# DATASET CONTENT:
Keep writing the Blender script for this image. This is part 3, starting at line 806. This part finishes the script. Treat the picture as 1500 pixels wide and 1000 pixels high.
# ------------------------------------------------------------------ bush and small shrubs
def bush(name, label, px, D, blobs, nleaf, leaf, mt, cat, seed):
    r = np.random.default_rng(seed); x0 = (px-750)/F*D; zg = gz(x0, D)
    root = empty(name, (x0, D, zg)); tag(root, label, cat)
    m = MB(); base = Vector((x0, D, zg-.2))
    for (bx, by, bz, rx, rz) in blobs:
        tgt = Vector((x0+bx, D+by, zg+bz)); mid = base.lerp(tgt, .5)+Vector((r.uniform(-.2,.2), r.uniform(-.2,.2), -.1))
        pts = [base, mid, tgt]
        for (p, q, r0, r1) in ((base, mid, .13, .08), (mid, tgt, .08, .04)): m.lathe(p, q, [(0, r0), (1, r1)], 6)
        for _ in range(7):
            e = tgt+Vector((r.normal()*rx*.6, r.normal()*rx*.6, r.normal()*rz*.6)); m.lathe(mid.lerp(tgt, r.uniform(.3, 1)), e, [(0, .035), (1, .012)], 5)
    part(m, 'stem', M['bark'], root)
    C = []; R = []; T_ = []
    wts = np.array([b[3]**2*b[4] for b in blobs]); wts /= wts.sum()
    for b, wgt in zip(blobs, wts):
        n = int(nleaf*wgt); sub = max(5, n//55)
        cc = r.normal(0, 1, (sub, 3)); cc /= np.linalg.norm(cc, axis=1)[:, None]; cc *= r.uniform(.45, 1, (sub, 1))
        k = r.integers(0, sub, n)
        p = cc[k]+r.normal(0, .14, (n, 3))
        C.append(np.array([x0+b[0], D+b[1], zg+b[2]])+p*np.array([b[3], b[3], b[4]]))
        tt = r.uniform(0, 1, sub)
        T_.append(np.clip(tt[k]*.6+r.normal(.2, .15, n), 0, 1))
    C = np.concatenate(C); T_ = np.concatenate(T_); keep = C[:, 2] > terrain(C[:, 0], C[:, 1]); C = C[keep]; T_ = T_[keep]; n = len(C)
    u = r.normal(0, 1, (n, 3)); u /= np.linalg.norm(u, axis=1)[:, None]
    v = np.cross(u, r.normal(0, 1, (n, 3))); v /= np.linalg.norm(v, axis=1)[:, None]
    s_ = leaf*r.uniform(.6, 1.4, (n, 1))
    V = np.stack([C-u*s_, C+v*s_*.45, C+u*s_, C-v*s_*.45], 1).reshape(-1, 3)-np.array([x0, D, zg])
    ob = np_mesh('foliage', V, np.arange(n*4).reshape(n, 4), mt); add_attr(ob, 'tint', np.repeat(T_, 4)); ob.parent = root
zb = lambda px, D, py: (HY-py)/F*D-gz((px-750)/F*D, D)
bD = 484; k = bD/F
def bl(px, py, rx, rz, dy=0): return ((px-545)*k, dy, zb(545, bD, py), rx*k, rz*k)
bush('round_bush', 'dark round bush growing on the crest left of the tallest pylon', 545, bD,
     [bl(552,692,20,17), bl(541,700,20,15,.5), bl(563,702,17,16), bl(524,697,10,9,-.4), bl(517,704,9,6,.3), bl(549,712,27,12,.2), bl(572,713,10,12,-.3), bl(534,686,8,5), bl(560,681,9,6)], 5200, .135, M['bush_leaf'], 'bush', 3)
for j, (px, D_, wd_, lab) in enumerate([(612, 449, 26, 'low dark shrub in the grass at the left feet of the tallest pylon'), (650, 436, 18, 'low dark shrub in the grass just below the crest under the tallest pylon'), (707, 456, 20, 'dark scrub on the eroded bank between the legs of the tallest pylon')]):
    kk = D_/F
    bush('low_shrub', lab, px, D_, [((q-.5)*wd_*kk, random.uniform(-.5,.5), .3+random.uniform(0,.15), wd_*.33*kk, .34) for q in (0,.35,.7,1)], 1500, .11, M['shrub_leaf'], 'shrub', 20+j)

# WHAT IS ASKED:
Pick out every line above that holds the word "part" and copy it.

# ANSWER FOR THIS EXERCISE:
Keep writing the Blender script for this image. This is part 3, starting at line 806. This part finishes the script. Treat the picture as 1500 pixels wide and 1000 pixels high.
    part(m, 'stem', M['bark'], root)